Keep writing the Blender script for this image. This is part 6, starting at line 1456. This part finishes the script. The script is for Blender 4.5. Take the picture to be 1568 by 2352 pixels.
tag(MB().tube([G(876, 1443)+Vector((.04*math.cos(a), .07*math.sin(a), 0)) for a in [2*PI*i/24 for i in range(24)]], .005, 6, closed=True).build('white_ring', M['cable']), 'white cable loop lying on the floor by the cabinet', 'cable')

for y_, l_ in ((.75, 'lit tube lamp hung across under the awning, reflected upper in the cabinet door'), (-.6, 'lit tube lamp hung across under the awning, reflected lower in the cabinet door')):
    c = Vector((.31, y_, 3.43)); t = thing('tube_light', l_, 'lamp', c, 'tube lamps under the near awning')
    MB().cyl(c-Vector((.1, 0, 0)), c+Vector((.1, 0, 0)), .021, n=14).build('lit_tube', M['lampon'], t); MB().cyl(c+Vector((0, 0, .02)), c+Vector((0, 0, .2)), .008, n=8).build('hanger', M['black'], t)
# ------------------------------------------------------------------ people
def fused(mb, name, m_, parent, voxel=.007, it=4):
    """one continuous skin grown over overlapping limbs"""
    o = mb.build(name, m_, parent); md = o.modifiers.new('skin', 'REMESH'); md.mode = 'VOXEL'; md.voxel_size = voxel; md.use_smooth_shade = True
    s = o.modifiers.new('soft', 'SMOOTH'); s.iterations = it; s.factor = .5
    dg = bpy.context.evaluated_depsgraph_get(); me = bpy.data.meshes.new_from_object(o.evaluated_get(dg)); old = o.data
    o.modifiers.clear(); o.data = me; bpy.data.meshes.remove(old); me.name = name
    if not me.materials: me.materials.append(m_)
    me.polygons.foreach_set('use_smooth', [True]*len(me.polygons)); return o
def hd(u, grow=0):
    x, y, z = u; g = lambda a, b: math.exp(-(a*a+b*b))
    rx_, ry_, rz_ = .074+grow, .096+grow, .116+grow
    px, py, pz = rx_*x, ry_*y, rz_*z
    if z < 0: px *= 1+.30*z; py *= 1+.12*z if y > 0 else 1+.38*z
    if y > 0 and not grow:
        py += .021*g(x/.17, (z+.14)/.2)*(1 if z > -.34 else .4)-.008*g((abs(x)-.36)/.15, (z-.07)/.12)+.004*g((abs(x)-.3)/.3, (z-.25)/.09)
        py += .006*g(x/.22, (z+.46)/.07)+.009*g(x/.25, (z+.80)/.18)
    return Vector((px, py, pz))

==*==

* [THE REQUEST]
Write out the listing's lines exactly, from its first line through the line that contains "the cabinet', 'cable')", and stop there.

* [SOLUTION BELOW]
Keep writing the Blender script for this image. This is part 6, starting at line 1456. This part finishes the script. The script is for Blender 4.5. Take the picture to be 1568 by 2352 pixels.
tag(MB().tube([G(876, 1443)+Vector((.04*math.cos(a), .07*math.sin(a), 0)) for a in [2*PI*i/24 for i in range(24)]], .005, 6, closed=True).build('white_ring', M['cable']), 'white cable loop lying on the floor by the cabinet', 'cable')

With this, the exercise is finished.